*REQUIRED WORK*
Work out the number of lines with the word "recreates" in the material below, then reply with that number only.

*DATA PROVIDED*
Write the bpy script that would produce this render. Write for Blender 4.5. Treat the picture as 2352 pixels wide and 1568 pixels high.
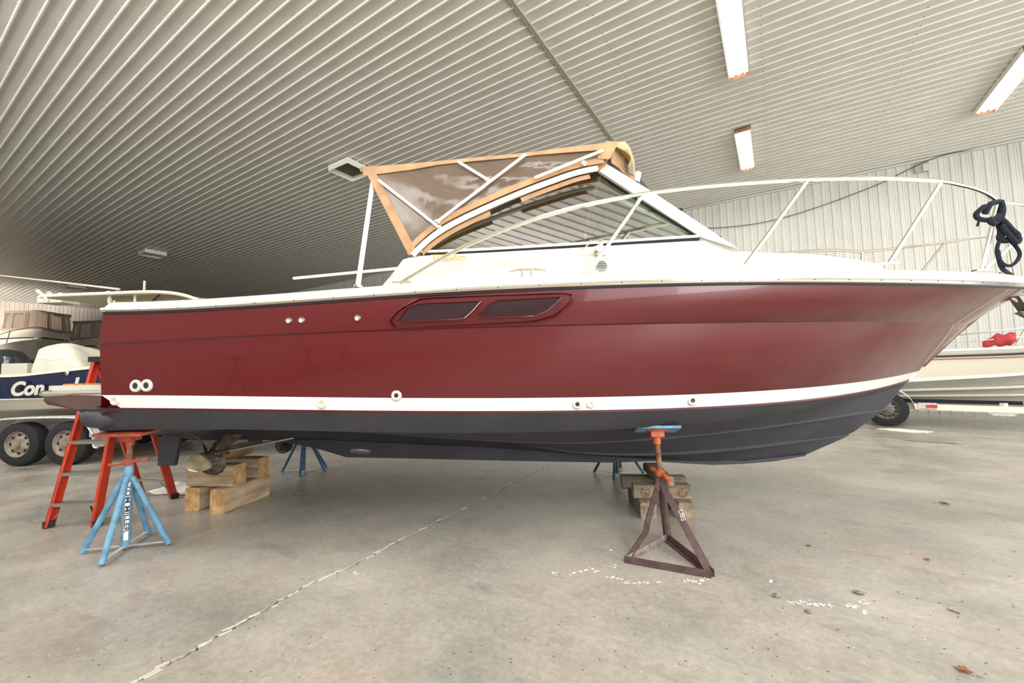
import bpy, math, random
import numpy as np
from mathutils import Vector, Matrix
random.seed(7)
for o in list(bpy.data.objects): bpy.data.objects.remove(o)
SC = bpy.context.scene
COL = SC.collection
PI = math.pi
# ------------------------------------------------------------------ camera
EYE = 1.32
FPX = 970.0
RM = np.array([[0.84724878, 0.05662845, 0.52816922],
               [0.53082711, -0.05319406, -0.84580907],
               [-0.0198014, 0.99697724, -0.07512852]])
cd = bpy.data.cameras.new('camera'); cam = bpy.data.objects.new('camera', cd); COL.objects.link(cam)
cd.sensor_width = 36.0; cd.lens = FPX / 2352 * 36.0; cd.clip_start = 0.05; cd.clip_end = 300
cam.matrix_world = Matrix([list(RM[0]) + [0], list(RM[1]) + [0], list(RM[2]) + [EYE], [0, 0, 0, 1]])
SC.camera = cam
# ------------------------------------------------------------------ sky, lights, exposure
w = bpy.data.worlds.new('sky'); SC.world = w; w.use_nodes = True
w.node_tree.nodes['Background'].inputs[0].default_value = (0.80, 0.90, 1.0, 1)
w.node_tree.nodes['Background'].inputs[1].default_value = 0.9
SC.view_settings.view_transform = 'Standard'
SC.view_settings.look = 'None'
SC.view_settings.gamma = 1.0
SC.view_settings.use_curve_mapping = False
SC.view_settings.exposure = -0.08

def area(name, loc, target, sx, sy, power, color=(1, 1, 1)):
    l = bpy.data.lights.new(name, 'AREA'); l.shape = 'RECTANGLE'; l.size = sx; l.size_y = sy
    l.energy = power; l.color = color
    o = bpy.data.objects.new(name, l); COL.objects.link(o)
    o.location = loc
    d = Vector(target) - Vector(loc)
    o.rotation_euler = d.to_track_quat('-Z', 'Y').to_euler()
    return o
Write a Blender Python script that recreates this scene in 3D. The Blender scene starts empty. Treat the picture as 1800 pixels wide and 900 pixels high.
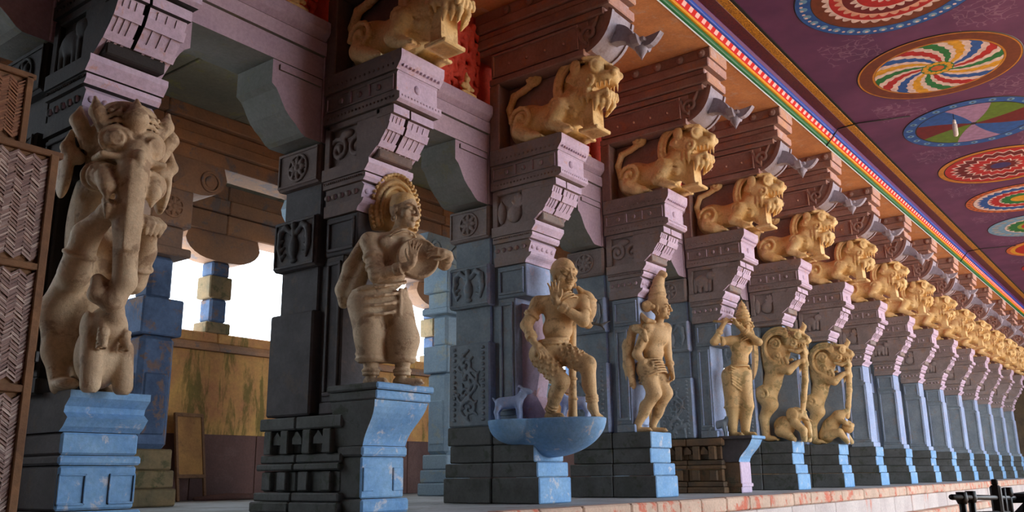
import bpy, bmesh, math, random
import numpy as np
from mathutils import Vector, Matrix

random.seed(7)
SC = bpy.context.scene
COL = SC.collection
PI = math.pi

# ------------------------------------------------------------------ camera, sky, sun, exposure
EYE = 0.32                                   # eye height above the platform top
FPX = 1550.0                                 # focal length in pixels of the 1800-wide frame
def _ray(px, py): return np.array([px - 900.0, -(py - 450.0), FPX])
def _n(v): return v / np.linalg.norm(v)
_A = _ray(2106, 823); _B = _ray(900, 823 + .0122 * 1206)
_X = _n(_A); _U = np.cross(_A, _B); _U = _n(_U if _U[1] > 0 else -_U)
_Y = _n(np.cross(_X, _U)); _Y = _Y if _Y[0] < 0 else -_Y
_right = Vector((_X[0], _Y[0], _U[0])); _up = Vector((_X[1], _Y[1], _U[1])); _fwd = Vector((_X[2], _Y[2], _U[2]))
cam_d = bpy.data.cameras.new('camera'); cam = bpy.data.objects.new('camera', cam_d); COL.objects.link(cam)
cam_d.sensor_width = 36.0; cam_d.lens = FPX / 1800.0 * 36.0; cam_d.clip_end = 300
cam.matrix_world = Matrix(((_right.x, _up.x, -_fwd.x, 0.0), (_right.y, _up.y, -_fwd.y, 0.0),
                           (_right.z, _up.z, -_fwd.z, EYE), (0, 0, 0, 1)))
SC.camera = cam

world = bpy.data.worlds.new('sky'); SC.world = world; world.use_nodes = True
bg = world.node_tree.nodes['Background']
bg.inputs['Color'].default_value = (0.80, 0.90, 1.0, 1); bg.inputs['Strength'].default_value = 3.4
sun_d = bpy.data.lights.new('sun', 'SUN'); sun = bpy.data.objects.new('sun', sun_d); COL.objects.link(sun)
sun_d.energy = 9.0; sun_d.color = (1.0, 0.86, 0.66); sun_d.angle = math.radians(1.5)
sun.rotation_euler = Vector((-0.75, 0.62, -1.0)).to_track_quat('-Z', 'Y').to_euler()
SC.view_settings.view_transform = 'Standard'; SC.view_settings.look = 'None'
SC.view_settings.gamma = 1.0; SC.view_settings.use_curve_mapping = False
SC.view_settings.exposure = 0.78
SC.cycles.use_denoising = True
SC.cycles.max_bounces = 8; SC.cycles.diffuse_bounces = 5

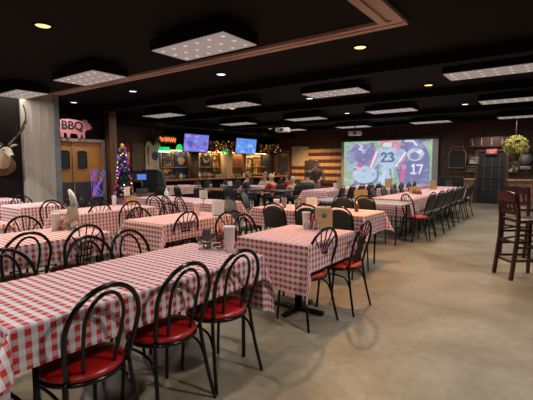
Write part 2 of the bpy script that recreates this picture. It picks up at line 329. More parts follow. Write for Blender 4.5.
# ================================================================== TABLES AND CLOTHS
def cloth_mesh(L, W, drop, seed, res, flare=.05, cflare=.42, dend=None, cf2=None):
    dend = dend or drop; cf2 = cf2 or cflare
    rnd = random.Random(seed); ph = [rnd.uniform(0, 6.28) for _ in range(8)]
    def axis(n_half, drop):
        k = max(2, round(2*n_half/res)); core = [-n_half+2*n_half*i/k for i in range(k+1)]; kd = max(3, round(drop/res))
        return [-n_half-drop*(kd-i)/kd for i in range(kd)]+core+[n_half+drop*(i+1)/kd for i in range(kd)]
    us = axis(L/2, dend); vs_ = axis(W/2, drop); P = []; UV = []
    for u in us:
        for v in vs_:
            a = max(0, abs(u)-L/2); b = max(0, abs(v)-W/2); su = 1 if u > 0 else -1; sv = 1 if v > 0 else -1
            x = max(-L/2, min(L/2, u)); y = max(-W/2, min(W/2, v)); z = 0
            if a > 0 and b > 0:
                r = math.hypot(a, b); th = math.atan2(b, a); dd = math.sin(2*th)
                out = (cflare if u < 0 else cf2)*dd+flare; x += su*r*out*math.cos(th*1.0); y += sv*r*out*math.sin(th); z = -r*math.cos(min(1.2, out))
                # gather: side hems pull in towards the corner fold
            elif a > 0 or b > 0:
                r = a+b; s = v if a > 0 else u; f = r/max(drop, dend); half = (W if a > 0 else L)/2
                edge = max(0, 1-(half-abs(s))/.3)
                wav = math.sin(s*9+ph[0 if a > 0 else 1]+(su if a > 0 else sv))*.5+math.sin(s*21+ph[2])*.25
                o = r*(flare)+wav*.022*f*f*(1-edge); 
                if a > 0: x += su*o
                else: y += sv*o
                z = -r*.995
            rr = .012
            P.append((x, y, z)); UV.append((u, v))
    n = len(vs_); F = [(i*n+j, (i+1)*n+j, (i+1)*n+j+1, i*n+j+1) for i in range(len(us)-1) for j in range(n-1)]
    me = bpy.data.meshes.new('tablecloth'); me.from_pydata(P, [], F); uvl = me.uv_layers.new(name='UVMap')
    for poly in me.polygons:
        for li, vi in zip(poly.loop_indices, poly.vertices): uvl.data[li].uv = (UV[vi][0]+seed*.013, UV[vi][1]+seed*.007)
        poly.use_smooth = True
    me.materials.append(M['cloth'])
    return me
def folding_table(L, W, h, label, pedestal=False, topmat='brown', group=None):
    o = empty('dining_table', (0, 0, 0), 0, label, 'table', group)
    MB().rbox(-L/2, L/2, -W/2, W/2, h-.03, h-.001, .008).build('tabletop', M[topmat], o)
    if pedestal:
        for sx in (-L*.22, L*.22) if L > 1.3 else (0,):
            c = MB().lathe([(.03, .04), (.03, h-.04)], sx, 0, 12).build('column', M['black'], o)
            MB().rbox(sx-.25, sx+.25, -.03, .03, 0, .04, .01).rbox(sx-.03, sx+.03, -.28, .28, 0, .04, .01).build('cross_foot', M['black'], o)
    else:
        for sx in (-1, 1):
            for sy in (-1, 1):
                x = sx*(L/2-.12); y = sy*(W/2-.08)
                MB().tube([(x, y, h-.03), (x, y, .0)], .014, 8).build('leg', M['black'], o)
            MB().tube([(sx*(L/2-.12), -W/2+.08, .3), (sx*(L/2-.12), W/2-.08, .3)], .011, 6).build('crossbar', M['black'], o)
    return o
def table(x0, x1, y0, y1, z, drop, where, seed, res=.035, pedestal=False, long=None, cflare=.42, flare=.05, dend=None, cf2=None):
    W = x1-x0; L = y1-y0; cx, cy = (x0+x1)/2, (y0+y1)/2
    t = folding_table(L, W, z-.004, 'table under the cloth '+where, pedestal)
    t.location = (cx, cy, 0); t.rotation_euler.z = PI/2
    c = bpy.data.objects.new('tablecloth', cloth_mesh(L+.012, W+.012, drop, seed, res, flare, cflare, dend, cf2)); COL.objects.link(c); c.location = (cx, cy, z); c.rotation_euler.z = PI/2
    tag(c, 'checked tablecloth '+where, 'tablecloth', 'checked tablecloths')
    return c
table(-2.5, -1.755, .645, 2.33, .76, .19, 'on the nearest long table, bottom left', 1, .018, flare=.03, cflare=.75, dend=.44, cf2=.25)
table(-2.39, -1.65, 2.82, 3.72, .76, .24, 'on the square table beyond the nearest long one', 2, .022, True, cflare=.2, flare=.02, dend=.43)
table(-3.86, -2.03, 4.88, 5.62, .76, .27, 'on the crossing table behind the square one, right end amber-lit', 3, .03)
table(-4.22, -3.52, 2.86, 3.98, .76, .2, 'on the left middle table with a leaning paper menu', 4, .028, dend=.42)
table(-4.3, -3.55, .35, 2.25, .76, .2, 'on the second long table from the left foreground', 5, .028)
table(-5.95, -5.25, 2.82, 4.1, .76, .33, 'on the table before the entry doors, white cup on it', 6, .03)
table(-7.45, -6.72, 2.72, 3.4, .76, .42, 'on the small table before the pale column', 7, .03)
table(-9.05, -8.4, 1.6, 3.4, .76, .3, 'on the table against the dark left wall', 8, .04, flare=.02)
table(-7.0, -4.72, 4.95, 5.62, .76, .3, 'on the long table before the bar, behind hoop chairs', 9, .035)
table(-5.7, -5.0, .7, 1.95, .76, .28, 'cut by the left edge of the photo, only its end seen', 10, .04)
table(-3.05, -2.32, 7.8, 13.2, .76, .34, 'on the long right table with the row of dark chairs', 11, .05)
table(-5.45, -4.75, 9.0, 13.0, .76, .33, 'on the long table in front of the wooden flag', 12, .05)
table(-4.15, -3.5, 10.9, 14, .76, .33, 'on the far table right in front of the screen', 13, .06)
table(-8.15, -7.3, 9.7, 10.3, .77, .22, 'on the small table of the seated guests', 14, .05)
table(-10.2, -9.5, 8.0, 9.3, .76, .25, 'on the far left table next to the bar', 15, .06)
bt = folding_table(1.75, .72, .735, 'uncovered grey-topped folding table with black legs, behind the amber-lit cloth', topmat='greytop'); bt.location = (-3.05, 7.25, 0)
bt2 = folding_table(1.6, .75, .74, 'uncovered dark brown table in front of the seated guests', topmat='cherry'); bt2.location = (-6.6, 9.0, 0)
bt3 = folding_table(1.2, .7, .76, 'bare brown table behind the long cloth table near the bar', topmat='cherrytop'); bt3.location = (-7.6, 8.15, 0)

# ================================================================== CHAIRS  (local +y is the front)
def leg(p, r=.0115): return MB().tube(smooth_path(p, 5), r, 8)
def hoop_chair(fan, lab, vin='vinyl'):
    o = empty('fan_back_chair' if fan else 'hoop_back_chair', (0, 0, 0), 0, lab, 'chair')
    prof = [(.001, .425), (.16, .425), (.192, .430), (.203, .443), (.200, .458), (.17, .470), (.09, .477), (.001, .479)]
    MB().lathe(prof, n=32).build('seat', M[vin], o)
    MB().tube([(.198*math.cos(2*PI*k/28), .198*math.sin(2*PI*k/28), .424) for k in range(28)], .0115, 8, closed=True).build('seat_ring', M['black'], o)
    for s in (-1, 1):
        leg([(s*.13, .12, .425), (s*.155, .155, .30), (s*.16, .17, .15), (s*.165, .18, .0)]).build('leg', M['black'], o)
        leg([(s*.165, -.155, .45), (s*.17, -.165, .36), (s*.185, -.195, .18), (s*.205, -.235, .0)]).build('leg', M['black'], o)
        MB().tube(smooth_path([(s*.158, .165, .25), (s*.16, .13, .335), (s*.165, .05, .36), (s*.168, -.06, .36), (s*.172, -.135, .335), (s*.178, -.18, .25)], 4), .008, 6).build('brace', M['black'], o)
    MB().tube(smooth_path([(-.156, .163, .27), (-.12, .165, .345), (0, .166, .362), (.12, .165, .345), (.156, .163, .27)], 4), .008, 6).build('brace', M['black'], o)
    def bk(z): return -.155-(z-.45)*.25
    def hoop(w0, w1, ztop, zw, n=14):
        pts = [(-w0, bk(.44), .44), (-(w0+w1)/2-.004, bk((.44+zw)/2), (.44+zw)/2), (-w1, bk(zw), zw)]
        for i in range(1, n):
            a = PI-PI*i/n; z = zw+(ztop-zw)*math.sin(a); pts.append((w1*math.cos(a), bk(z), z))
        pts += [(w1, bk(zw), zw), ((w0+w1)/2+.004, bk((.44+zw)/2), (.44+zw)/2), (w0, bk(.44), .44)]
        return smooth_path(pts, 2)
    MB().tube(hoop(.155, .186, .88, .68), .0125, 8).build('back_hoop', M['black'], o)
    if fan:
        for k in (-2, -1, 0, 1, 2):
            a = PI/2-k*.42; zt = .68+.195*math.sin(a); xt = .192*math.cos(a)
            MB().tube(smooth_path([(k*.034, bk(.44), .43), (k*.03, bk(.62), .62), (k*.034, bk(.7), .70), (xt, bk(zt), zt)], 4), .0062, 6).build('spoke', M['black'], o)
        MB().box(-.075, .075, bk(.6)-.006, bk(.6)+.006, .585, .60).box(-.075, .075, bk(.66)-.006, bk(.66)+.006, .645, .66).build('spoke_clamp', M['black'], o)
    else:
        MB().tube(hoop(.075, .098, .845, .70), .0095, 8).build('inner_hoop', M['black'], o)
    return o
HOOP = [  # x, y of seat centre, turn, fan?, vinyl, label
    (-1.88, 1.0, 90, 0, 0, 'hoop-back chair with red seat, nearest to the camera, bottom left'),
    (-1.88, 1.50, 88, 0, 0, 'hoop-back chair with red seat, middle of the three along the near table'),
    (-1.86, 1.95, 84, 0, 0, 'hoop-back chair with red seat, far end of the near table, rightmost of three'),
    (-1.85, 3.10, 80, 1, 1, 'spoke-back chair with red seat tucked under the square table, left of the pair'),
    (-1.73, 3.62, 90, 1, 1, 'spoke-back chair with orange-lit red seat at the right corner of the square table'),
    (-2.6, 1.02, -90, 0, 0, 'hoop-back chair on the far side of the near table, at the left edge'),
    (-2.6, 1.60, -90, 0, 0, 'hoop-back chair on the far side of the near table, middle one'),
    (-2.62, 1.98, -86, 0, 0, 'hoop-back chair on the far side of the near table, before the pointed cloth corner'),
    (-3.66, 1.42, 90, 0, 0, 'hoop-back chair at the near side of the second long table, left edge'),
    (-3.68, 1.92, 90, 1, 0, 'spoke-back chair at the second long table, in front of its white cup'),
    (-3.72, 3.18, 90, 1, 0, 'spoke-back chair in front of the left middle table'),
    (-3.32, 3.72, 50, 1, 0, 'spoke-back chair beside the leaning paper menu'),
    (-2.55, 3.38, -90, 0, 0, 'hoop-back chair behind the square table, in front of a dark banquet chair'),
    (-4.3, 1.85, -90, 1, 0, 'spoke-back chair behind the second long table, left edge'),
    (-4.05, 3.1, -90, 1, 0, 'low-seen spoke-back chair behind the left middle table, left one'),
    (-4.2, 3.72, -90, 1, 0, 'low-seen spoke-back chair behind the left middle table, right one'),
    (-5.5, 3.16, 90, 1, 0, 'tall spoke-back chair in front of the table before the entry doors'),
    (-5.42, 3.62, 90, 1, 0, 'spoke-back chair in front of the white cup of the entry table'),
    (-6.05, 2.98, -90, 0, 0, 'hoop-back chair behind the wrapped cutlery, left of the entry doors'),
    (-6.05, 3.3, -90, 1, 0, 'spoke-back chair before the entry doors, left one'),
    (-6.05, 3.75, -90, 1, 0, 'spoke-back chair before the entry doors, by the shiny streamers'),
    (-7.45, 3.12, -90, 1, 0, 'spoke-back chair against the dark wall, left of the pale column'),
    (-7.1, 3.62, 180, 0, 0, 'hoop-back chair in front of the pale column'),
    (-5.82, 4.72, 15, 0, 0, 'hoop-back chair at the long table before the bar, left of three'),
    (-5.5, 4.82, -12, 0, 0, 'hoop-back chair at the long table before the bar, middle of three'),
    (-5.18, 4.84, -12, 0, 0, 'hoop-back chair at the long table before the bar, right of three'),
    (-2.15, 7.72, -38, 1, 0, 'hoop-back chair with pink-red seat beside the grey-topped table')]
protos = {}
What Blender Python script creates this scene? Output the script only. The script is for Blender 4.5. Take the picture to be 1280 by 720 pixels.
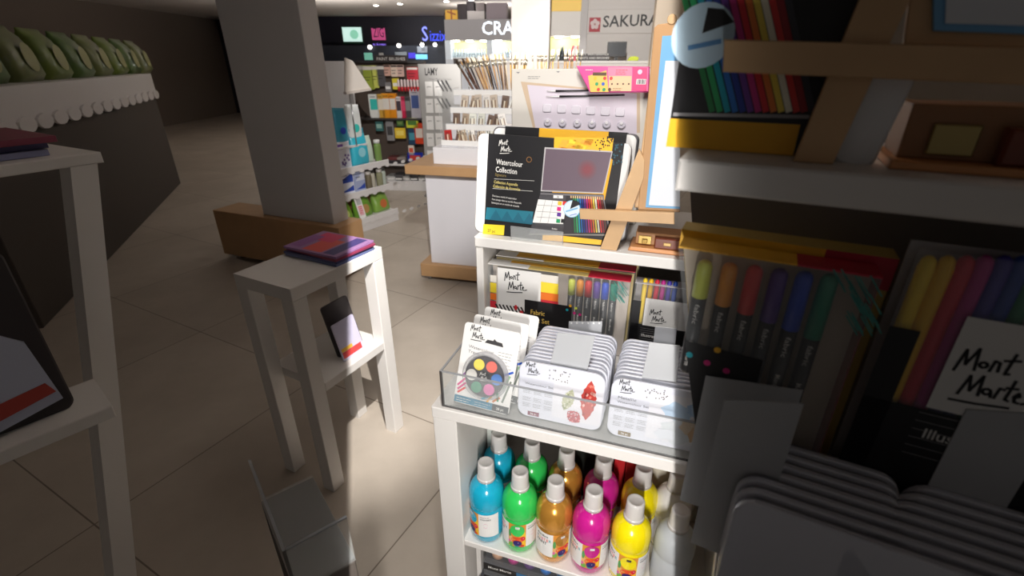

*THE SOLUTION*
2